Con ecos de El Talentoso Sr. Ripley, La Historia Secreta, Brideshead Revisited o cualquier examen cultural en el que una plebe se ve repentinamente empujada a los niveles superiores de la sociedad, Saltburn pone en escena una trama llena de dependencia y chantaje afectivo. Si en su primera película Hermosa Venganza, Emerald Fennell mostró una historia cruda, escondida bajo capas de música pop y colores pastel y con un fuerte impulso ético, en Saltburn vuelve a elegir el camino de la violencia, no sólo física, sino también emocional y visual, con una gran y lúcida maldad.

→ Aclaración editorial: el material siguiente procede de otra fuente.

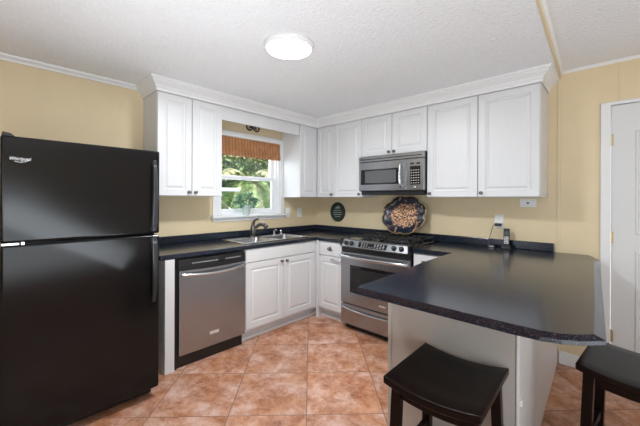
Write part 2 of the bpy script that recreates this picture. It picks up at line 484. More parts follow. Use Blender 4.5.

La estatua del Minotauro vencedor preside el laberinto de la mansión. Pero aquí no hay Teseos, ni hilos ni Ariadnas: la película a veces se pierde en el jardín de su propia ambición, gira en el vacío que queda alrededor de su transgresión. Por su preferencia por el escándalo, Saltburn tiene pulso surrealista; incomoda incluso con su falta de ideología: un mundo donde el afecto es una efímera commodity, poblado por una versión parasitaria de la clase trabajadora y el autismo emocional de la aristocracia. Aún así, es celebrable el intento de sacudir la frigidez actual del cine con un pequeño bestiario escatológico lleno de amoralidad.
De alguna manera, todos somos Oliver: amamos las cosas que no nos amarán.